+++ SUPPLIED MATERIAL +++

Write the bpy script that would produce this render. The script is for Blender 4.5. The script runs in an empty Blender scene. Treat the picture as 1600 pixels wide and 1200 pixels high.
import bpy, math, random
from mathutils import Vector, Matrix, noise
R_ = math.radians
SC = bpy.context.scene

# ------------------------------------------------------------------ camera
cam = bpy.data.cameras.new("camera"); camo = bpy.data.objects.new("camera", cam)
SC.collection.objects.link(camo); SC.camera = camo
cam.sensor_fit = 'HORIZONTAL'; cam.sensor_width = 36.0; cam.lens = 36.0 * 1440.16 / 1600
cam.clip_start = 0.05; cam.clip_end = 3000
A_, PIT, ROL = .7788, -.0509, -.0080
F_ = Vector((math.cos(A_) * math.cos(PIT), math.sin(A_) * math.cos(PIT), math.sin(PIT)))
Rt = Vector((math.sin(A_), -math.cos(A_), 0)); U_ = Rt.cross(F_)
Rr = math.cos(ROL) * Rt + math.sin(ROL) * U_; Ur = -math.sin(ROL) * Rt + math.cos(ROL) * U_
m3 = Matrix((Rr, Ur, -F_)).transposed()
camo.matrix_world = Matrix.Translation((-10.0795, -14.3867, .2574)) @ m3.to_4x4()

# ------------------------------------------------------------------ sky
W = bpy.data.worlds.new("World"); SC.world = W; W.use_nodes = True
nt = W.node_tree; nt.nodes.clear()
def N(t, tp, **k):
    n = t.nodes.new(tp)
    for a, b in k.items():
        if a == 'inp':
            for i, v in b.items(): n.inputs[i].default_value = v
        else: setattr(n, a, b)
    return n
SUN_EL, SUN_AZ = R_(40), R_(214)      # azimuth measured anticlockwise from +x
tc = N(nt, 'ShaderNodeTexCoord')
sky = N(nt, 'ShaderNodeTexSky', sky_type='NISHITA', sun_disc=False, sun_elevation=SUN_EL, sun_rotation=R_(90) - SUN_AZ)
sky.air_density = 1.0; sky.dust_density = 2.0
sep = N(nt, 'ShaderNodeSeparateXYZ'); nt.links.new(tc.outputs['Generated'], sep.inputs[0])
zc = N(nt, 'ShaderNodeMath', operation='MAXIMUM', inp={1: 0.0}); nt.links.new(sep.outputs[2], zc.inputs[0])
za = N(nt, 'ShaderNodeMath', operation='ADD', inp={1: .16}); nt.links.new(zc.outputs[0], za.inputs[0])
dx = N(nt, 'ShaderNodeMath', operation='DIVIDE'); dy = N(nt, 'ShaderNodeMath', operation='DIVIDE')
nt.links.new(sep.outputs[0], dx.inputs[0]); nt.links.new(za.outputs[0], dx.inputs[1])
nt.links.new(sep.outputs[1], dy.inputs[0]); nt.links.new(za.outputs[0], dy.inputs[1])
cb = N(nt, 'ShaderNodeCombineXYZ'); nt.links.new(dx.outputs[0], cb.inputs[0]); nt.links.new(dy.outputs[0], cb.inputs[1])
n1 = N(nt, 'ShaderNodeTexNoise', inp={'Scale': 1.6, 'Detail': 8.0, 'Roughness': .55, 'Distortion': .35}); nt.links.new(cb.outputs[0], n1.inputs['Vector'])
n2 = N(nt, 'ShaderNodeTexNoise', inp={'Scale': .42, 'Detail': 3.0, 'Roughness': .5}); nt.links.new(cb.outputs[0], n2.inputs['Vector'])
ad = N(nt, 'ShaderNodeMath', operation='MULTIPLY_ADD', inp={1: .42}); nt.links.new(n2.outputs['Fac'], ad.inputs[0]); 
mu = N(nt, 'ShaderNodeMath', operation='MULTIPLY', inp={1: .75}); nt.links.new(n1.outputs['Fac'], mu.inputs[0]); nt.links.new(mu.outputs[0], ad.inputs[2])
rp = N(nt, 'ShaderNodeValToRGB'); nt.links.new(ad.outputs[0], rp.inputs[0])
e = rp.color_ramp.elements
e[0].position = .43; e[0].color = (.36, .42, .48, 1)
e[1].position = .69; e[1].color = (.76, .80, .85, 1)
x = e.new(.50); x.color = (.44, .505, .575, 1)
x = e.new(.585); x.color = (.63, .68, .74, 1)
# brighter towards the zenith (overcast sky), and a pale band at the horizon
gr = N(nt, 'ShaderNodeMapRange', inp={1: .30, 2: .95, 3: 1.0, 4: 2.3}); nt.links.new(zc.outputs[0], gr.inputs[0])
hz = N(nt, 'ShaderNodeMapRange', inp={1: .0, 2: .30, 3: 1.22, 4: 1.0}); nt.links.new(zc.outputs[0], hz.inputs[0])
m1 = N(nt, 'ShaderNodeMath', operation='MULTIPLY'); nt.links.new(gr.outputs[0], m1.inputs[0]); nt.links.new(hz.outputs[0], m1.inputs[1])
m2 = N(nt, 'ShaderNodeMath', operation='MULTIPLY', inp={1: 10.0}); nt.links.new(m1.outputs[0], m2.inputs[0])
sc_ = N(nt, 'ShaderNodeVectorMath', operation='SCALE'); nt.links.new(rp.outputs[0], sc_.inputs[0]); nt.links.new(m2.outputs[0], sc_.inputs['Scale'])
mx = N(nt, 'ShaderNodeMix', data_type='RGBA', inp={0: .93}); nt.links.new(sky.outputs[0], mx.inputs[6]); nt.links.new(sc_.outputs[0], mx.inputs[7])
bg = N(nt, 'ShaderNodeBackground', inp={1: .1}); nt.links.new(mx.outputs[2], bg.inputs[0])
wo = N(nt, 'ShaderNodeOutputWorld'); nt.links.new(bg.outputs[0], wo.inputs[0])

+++

◆ SET PROBLEM
Return a word-for-word copy of the lines from the beginning of the listing to the line holding "SC = bpy.context.scene", both kept.

◆ EXERCISE RESULT
Write the bpy script that would produce this render. The script is for Blender 4.5. The script runs in an empty Blender scene. Treat the picture as 1600 pixels wide and 1200 pixels high.
import bpy, math, random
from mathutils import Vector, Matrix, noise
R_ = math.radians
SC = bpy.context.scene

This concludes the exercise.